Another employee stopped the cart puller and called her attention to the spider. I moved in another direction, away from the spider, and did not see them stomp on it, but I heard it. Because goddess forbid that there should be a single insect or any dirt anywhere near the food.

Most of the grocery stores in my area are controlled by a particular chain, and within probably a ten-mile radius of my home are at least five of their enormous brightly lit stores. I worked for them in college, and have no love for the chain, but my choices are fairly limited by the near-monopoly that they have in the area.

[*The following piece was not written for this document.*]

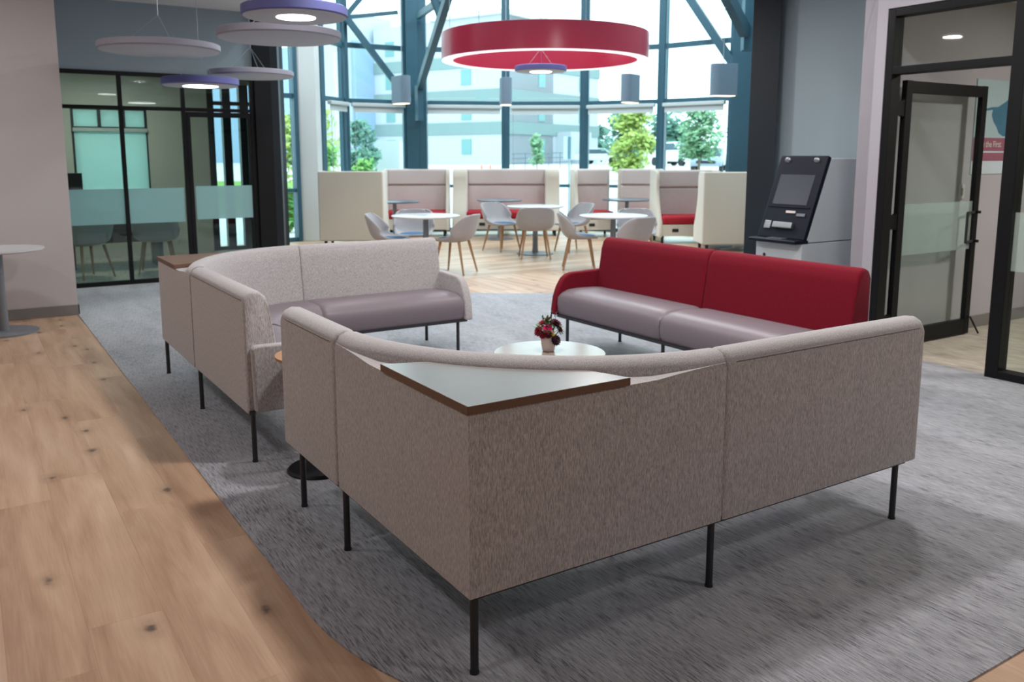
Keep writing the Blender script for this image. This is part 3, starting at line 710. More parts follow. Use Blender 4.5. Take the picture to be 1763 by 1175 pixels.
bm = BM(); rail(bm, (1.12, 6.17), (3.2, 6.17)); rail(bm, (1.12, 6.17), (1.12, 4.10)); rail(bm, (1.63, 5.6), (1.63, 4.1)); rail(bm, (1.63, 5.65), (3.2, 5.65)); finish('frame_rail', bm, M['leg'], s2)
bm = BM(); piping(bm, [(LX - 0.001, LY - D2 - 0.06, 0.811), (LX - 0.001, LY - D2 - 1.10, 0.811)]); finish('piping', bm, M['seam'], s2)

# ---- red sofa
RX, R0, R1, RM = 4.46, 3.06, 5.43, 4.25
s3 = thing('red_sofa', (RX, R0, 0), 'red backed two module sofa with pale mauve seats on the right', 'sofa')
bm = BM(); back_straight(bm, (RX, R0, 0), Y_, nX, RM - R0 - 0.003); finish('backrest', bm, M['red_fabric'], s3, smooth='auto')
bm = BM(); back_straight(bm, (RX, RM + 0.003, 0), Y_, nX, R1 - RM - 0.003); finish('backrest', bm, M['red_fabric'], s3, smooth='auto')
bm = BM(); seat_block(bm, (RX, R0, 0), Y_, nX, RM - R0 - 0.003); finish('seat', bm, M['vinyl'], s3, smooth='auto')
bm = BM(); seat_block(bm, (RX, RM + 0.003, 0), Y_, nX, R1 - RM - 0.003); finish('seat', bm, M['vinyl'], s3, smooth='auto')
bm = BM(); arm_panel(bm, (RX, R1 - 0.005, 0), Y_, nX); finish('arm', bm, M['red_fabric'], s3, bevel=0.014, segs=3)
for q in ((3.905, 5.30), (3.905, 4.215), (3.905, 3.2), (4.42, 5.28), (4.42, 4.25), (4.42, 3.2)):
    finish('leg', leg_rod(q), M['leg'], s3, smooth='auto')
bm = BM(); rail(bm, (3.905, 5.42), (3.905, 3.1)); rail(bm, (4.42, 5.42), (4.42, 3.1)); finish('frame_rail', bm, M['leg'], s3)

# ---- tables of the lounge
CT = (2.735, 3.88)
t = thing('coffee_table', (CT[0], CT[1], 0), 'low round coffee table with flowers on it between the sofas', 'table')
bm = BM(); lathe(bm, [(0, 0.37), (0.30, 0.37), (0.318, 0.375), (0.318, 0.396), (0.314, 0.40), (0, 0.40)], (CT[0], CT[1], 0), 64)
o = finish('tabletop', bm, [M['glossy_oak'], M['wood_edge']], t, smooth='auto')
for p in o.data.polygons: p.material_index = 0 if p.normal.z > 0.9 else 1
bm = BM(); lathe(bm, [(0, 0.012), (0.025, 0.012), (0.025, 0.37), (0, 0.37)], (CT[0], CT[1], 0), 20); finish('stem', bm, M['leg'], t, smooth='auto')
bm = BM(); lathe(bm, [(0, 0.006), (0.21, 0.006), (0.21, 0.014), (0.03, 0.02), (0, 0.02)], (CT[0], CT[1], 0), 40); finish('base', bm, M['leg'], t, smooth='auto')
ST = (1.35, 3.835)
t = thing('side_table', (ST[0], ST[1], 0), 'small round wooden side table on black disc base between the grey sofas', 'table')
bm = BM(); lathe(bm, [(0, 0.545), (0.17, 0.545), (0.195, 0.556), (0.195, 0.568), (0, 0.568)], (ST[0]+0.02, ST[1]+0.03, 0), 48); finish('tabletop', bm, M['warm_wood'], t, smooth='auto')
bm = BM(); lathe(bm, [(0, 0.02), (0.016, 0.02), (0.016, 0.545), (0, 0.545)], (ST[0]+0.02, ST[1]+0.03, 0), 14); finish('stem', bm, M['black'], t, smooth='auto')
bm = BM(); lathe(bm, [(0, 0.006), (0.15, 0.006), (0.15, 0.012), (0.14, 0.022), (0, 0.025)], (ST[0], ST[1], 0), 40); finish('base', bm, M['black'], t, smooth='auto')
LT = (0.22, 8.42)
t = thing('pedestal_table', (LT[0], LT[1], 0), 'small white topped pedestal table against the left wall', 'table')
bm = BM(); lathe(bm, [(0, 0.70), (0.33, 0.70), (0.36, 0.712), (0.36, 0.722), (0, 0.724)], (LT[0], LT[1], 0), 48); finish('tabletop', bm, M['white_lam'], t, smooth='auto')
bm = BM(); lathe(bm, [(0, 0.02), (0.042, 0.02), (0.042, 0.70), (0, 0.70)], (LT[0], LT[1], 0), 20); finish('stem', bm, M['table_metal'], t, smooth='auto')
bm = BM(); lathe(bm, [(0, 0.0), (0.27, 0.0), (0.27, 0.014), (0.06, 0.026), (0, 0.026)], (LT[0], LT[1], 0), 40); finish('base', bm, M['table_metal'], t, smooth='auto')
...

Every time I walk inside any of them, I think about Alton Brown and his television show Good Eats. He often shoots short segments of the show inside a grocery store, which he refers to as 'the average American mega-mart.' And mega indeed is appropriate. So much food housed in a single grocery store. So many choices, a bounty of overabundance. No wonder more than half of the country's population is overweight, and our collective consciousness pairs the word obesity with the word epidemic.

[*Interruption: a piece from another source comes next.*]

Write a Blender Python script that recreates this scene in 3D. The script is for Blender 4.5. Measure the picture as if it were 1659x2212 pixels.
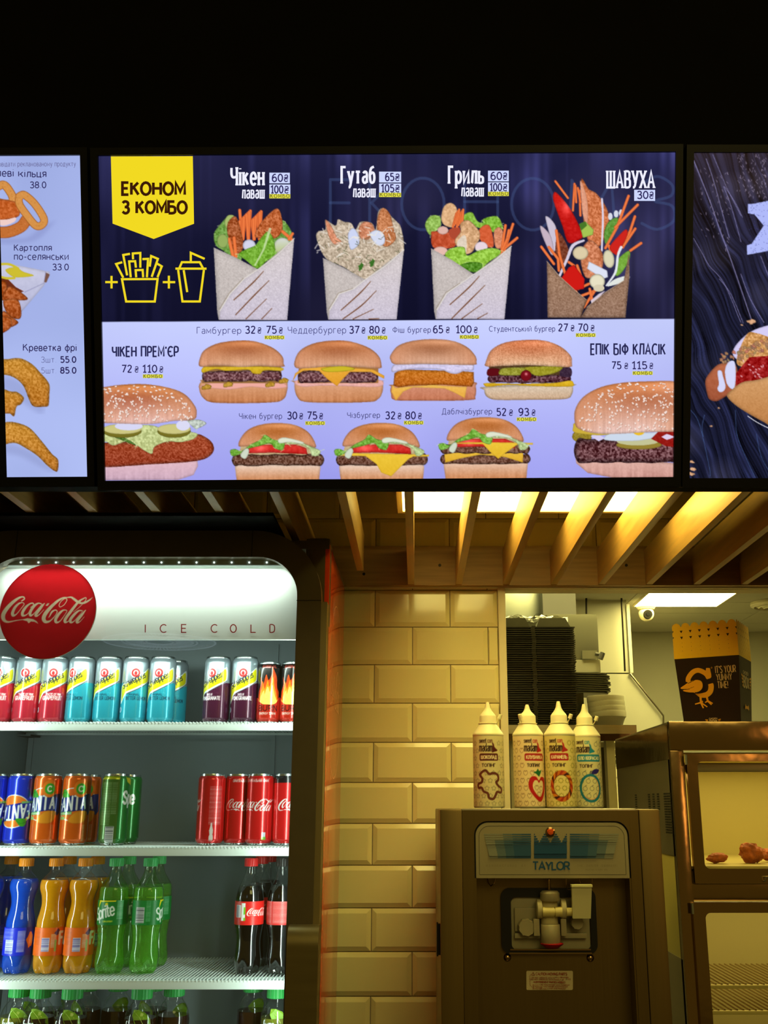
import bpy, bmesh, math, random
import numpy as np
from mathutils import Vector, Matrix, Euler
R = math.radians
rnd = random.Random(7)
for _o in list(bpy.data.objects): bpy.data.objects.remove(_o)
SC = bpy.context.scene
COL = SC.collection
# ------------------------------------------------------------------ camera, world, exposure
F, CX, CY, EYE = 2200.0, 900.0, 1106.0, 1.6
TH = math.atan(634 / 2200.0); CT, ST = math.cos(TH), math.sin(TH)
cam = bpy.data.cameras.new('camera'); camo = bpy.data.objects.new('camera', cam); COL.objects.link(camo)
cam.sensor_fit = 'VERTICAL'; cam.sensor_height = 24.0; cam.sensor_width = 24.0
cam.lens = F / 2212.0 * 24.0
cam.shift_x = (829.5 - CX) / 2212.0; cam.clip_start = 0.05; cam.clip_end = 60
camo.location = (0, 0, EYE); camo.rotation_euler = (math.pi / 2 + TH, 0, 0)
SC.camera = camo
w = bpy.data.worlds.new('world'); SC.world = w; w.use_nodes = True
w.node_tree.nodes['Background'].inputs[0].default_value = (1.0, 0.68, 0.13, 1)
w.node_tree.nodes['Background'].inputs[1].default_value = 0.11
SC.view_settings.view_transform = 'Standard'; SC.view_settings.look = 'None'
SC.view_settings.exposure = 0.0; SC.view_settings.gamma = 1.0; SC.view_settings.use_curve_mapping = False
SC.cycles.max_bounces = 10; SC.cycles.transparent_max_bounces = 24; SC.cycles.sample_clamp_indirect = 4.0
SC.cycles.caustics_reflective = False; SC.cycles.caustics_refractive = False
KITCHEN_LIGHT = (1.0, 0.87, 0.28); KITCHEN_POWER = 25.0
GRILLE_LIGHT = (1.0, 0.82, 0.22); GRILLE_POWER = 10.0
def area(name, loc, rot, sx, sy, power, col, spread=180):
    l = bpy.data.lights.new(name, 'AREA'); l.shape = 'RECTANGLE'; l.size = sx; l.size_y = sy; l.energy = power; l.color = col
    l.spread = R(spread)
    o = bpy.data.objects.new(name, l); o.location = loc; o.rotation_euler = rot; COL.objects.link(o); return o
FR = (0.84, 1.0, 0.90)
# vertical LED strips of the drinks fridge behind its door frame, and the strip above the lit header
area('fridge_led_strip', (-0.245, 2.115, 1.32), Euler((R(90), 0, R(42))), 0.022, 1.25, 2.1, FR)
area('fridge_led_strip', (-0.898, 2.115, 1.32), Euler((R(90), 0, R(-42))), 0.022, 1.25, 2.1, FR)
area('fridge_shelf_led', (-0.585, 2.135, EYE + 0.31), Euler((R(28), 0, 0)), 0.58, 0.02, 1.5, FR)
area('fridge_header_led', (-0.575, 2.080, EYE + 0.479), Euler((R(20), 0, 0)), 0.60, 0.012, 0.95, (0.90, 1.0, 0.90))
# unseen fill light added on the customers' side, then the warm hall tube
area('hall_fill', (0.9, -1.2, 3.3), Euler((R(28), 0, 0)), 1.6, 1.6, 26, (1.0, 0.82, 0.28))
area('hall_tube_lamp', (1.93, -1.2, 2.15), Euler((R(90), 0, R(20))), 0.07, 0.5, 1.6, (1.0, 0.5, 0.16))
# ------------------------------------------------------------------ projection helpers
def P(px, py, Y):
    u = (px - CX) / F; v = (CY - py) / F; t = Y / (CT - v * ST)
    return Vector((u * t, Y, EYE + (ST + v * CT) * t))
def PH(px, py, h):
    u = (px - CX) / F; v = (CY - py) / F; t = h / (ST + v * CT)
    return Vector((u * t, (CT - v * ST) * t, EYE + h))
def s2l(c):
    c = np.asarray(c, float) / 255.0
    return np.where(c <= 0.04045, c / 12.92, ((c + 0.055) / 1.055) ** 2.4)
def L3(c): return tuple(float(x) for x in s2l(c))
# ------------------------------------------------------------------ materials
MATS = {}
def mat(name, col=(128, 128, 128), rough=0.5, metal=0.0, emis=0.0, trans=0.0, alpha=1.0, coat=0.0, noise=0.0, nscale=40.0, bump=0.0, bscale=60.0,
        stretch=None, attr=None, sss=0.0, ior=1.45, lin=False, spec=0.5, rvar=0.0):
    if name in MATS: return MATS[name]
    m = bpy.data.materials.new(name); m.use_nodes = True; MATS[name] = m
    nt = m.node_tree; N = nt.nodes; Lk = nt.links; b = N['Principled BSDF']
    c = tuple(col) if lin else L3(col)
    b.inputs['Base Color'].default_value = (*c, 1); b.inputs['Roughness'].default_value = rough
    b.inputs['Metallic'].default_value = metal; b.inputs['Transmission Weight'].default_value = trans
    b.inputs['Coat Weight'].default_value = coat; b.inputs['Coat Roughness'].default_value = 0.05
    b.inputs['IOR'].default_value = ior; b.inputs['Alpha'].default_value = alpha
    b.inputs['Specular IOR Level'].default_value = spec
    if sss: b.inputs['Subsurface Weight'].default_value = sss; b.inputs['Subsurface Scale'].default_value = 0.02
    csock = None
    if attr:
        a = N.new('ShaderNodeAttribute'); a.attribute_name = attr; csock = a.outputs['Color']
        Lk.new(csock, b.inputs['Base Color'])
    if emis:
        b.inputs['Emission Strength'].default_value = emis
        b.inputs['Emission Color'].default_value = (*c, 1)
        if csock: Lk.new(csock, b.inputs['Emission Color'])
        if attr or emis >= 1:
            b.inputs['Base Color'].default_value = (0.01, 0.01, 0.01, 1)
            for l in list(b.inputs['Base Color'].links): Lk.remove(l)
    if noise or bump or rvar:
        tc = N.new('ShaderNodeTexCoord'); mp = N.new('ShaderNodeMapping'); Lk.new(tc.outputs['Object'], mp.inputs[0])
        if stretch: mp.inputs['Scale'].default_value = stretch
    if noise or rvar:
        n = N.new('ShaderNodeTexNoise'); n.inputs['Scale'].default_value = nscale; n.inputs['Detail'].default_value = 4
        Lk.new(mp.outputs[0], n.inputs['Vector'])
    if noise:
        mr = N.new('ShaderNodeMapRange'); mr.inputs[3].default_value = 1 - noise; mr.inputs[4].default_value = 1 + noise
        mr.inputs[1].default_value = 0.3; mr.inputs[2].default_value = 0.7
        Lk.new(n.outputs['Fac'], mr.inputs[0])
        mx = N.new('ShaderNodeVectorMath'); mx.operation = 'SCALE'
        if csock: Lk.new(csock, mx.inputs[0])
        else: mx.inputs[0].default_value = c
        Lk.new(mr.outputs[0], mx.inputs['Scale']); Lk.new(mx.outputs[0], b.inputs['Base Color'])
    if rvar:
        m2 = N.new('ShaderNodeMapRange'); m2.inputs[3].default_value = max(0.03, rough - rvar); m2.inputs[4].default_value = rough + rvar
        Lk.new(n.outputs['Fac'], m2.inputs[0]); Lk.new(m2.outputs[0], b.inputs['Roughness'])
    if bump:
        n2 = N.new('ShaderNodeTexNoise'); n2.inputs['Scale'].default_value = bscale; n2.inputs['Detail'].default_value = 3
        Lk.new(mp.outputs[0], n2.inputs['Vector'])
        bp = N.new('ShaderNodeBump'); bp.inputs['Strength'].default_value = bump; bp.inputs['Distance'].default_value = 0.002
        Lk.new(n2.outputs['Fac'], bp.inputs['Height']); Lk.new(bp.outputs[0], b.inputs['Normal'])
    return m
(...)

But at what point did we learn as a culture that food should come from these gleaming warehouses, not only evidence of bounty but of fantastic waste as well? The gleaming rows of produce without a speck of dirt (heaven forbid) or an imperfection to be seen. How far has that food traveled to get to your mega-mart? When, exactly, did we become so disconnected from the way our food is produced?

I don't use pre-packaged foods, like Rice-a-Roni, or box dinners at all, because they contain too much high fructose corn syrup (otherwise known as HFCS) and everything that I've read the labels on lately also seems to have tHBQ, which is a petroleum derivative ffs, added to it. All of that pre-packaged convenience food only separates us further from the dirt and actual production of food.

"Sure," you say, "but Luce, honey, you're at home full-time these days and can spend as much time in the kitchen as you like to prepare a meal, not to mention time to chase down the ingredients to make such things." And I say to you with my best imitation of a Brooklyn accent, "True dat!"But what is also true is this: we should all be concerned about where our food comes from, and how much or how little connection is has to its beginnings.

I have no neat, elegant solution. No way to fix the problem, tie it up with a pretty bow and present it to you. I solve it for myself by reading labels, buying organic AND perhaps more importantly locally produced stuff when I can, and leave the immense worry of the bigger problem of how much fuel we consume and how much waste we produce getting the gleaming veggies in the grocery store to minds much smarter than mine. Perhaps yours.

2 comments:

John said...

Hi Lucy! Remember me?

About two months ago you volunteered to be interviewed. Well, you can now pick up your questions at my blog. Be sure to let me know when you post your answers.

BTW - great post on the distance between our food and our tables. Ask around and find out how many people actually remember killing a hog or a chicken for dinner. I am amazed that even here in redneck heaven we are about two generations from those memories. You want to appreciate your bowl of cornflakes? Go spend a day with a farmer.

As always, Blessings.

John

Lucy Arin said...

You've been gone but not forgotten! Glad to see ya back in the blog-o-sphere!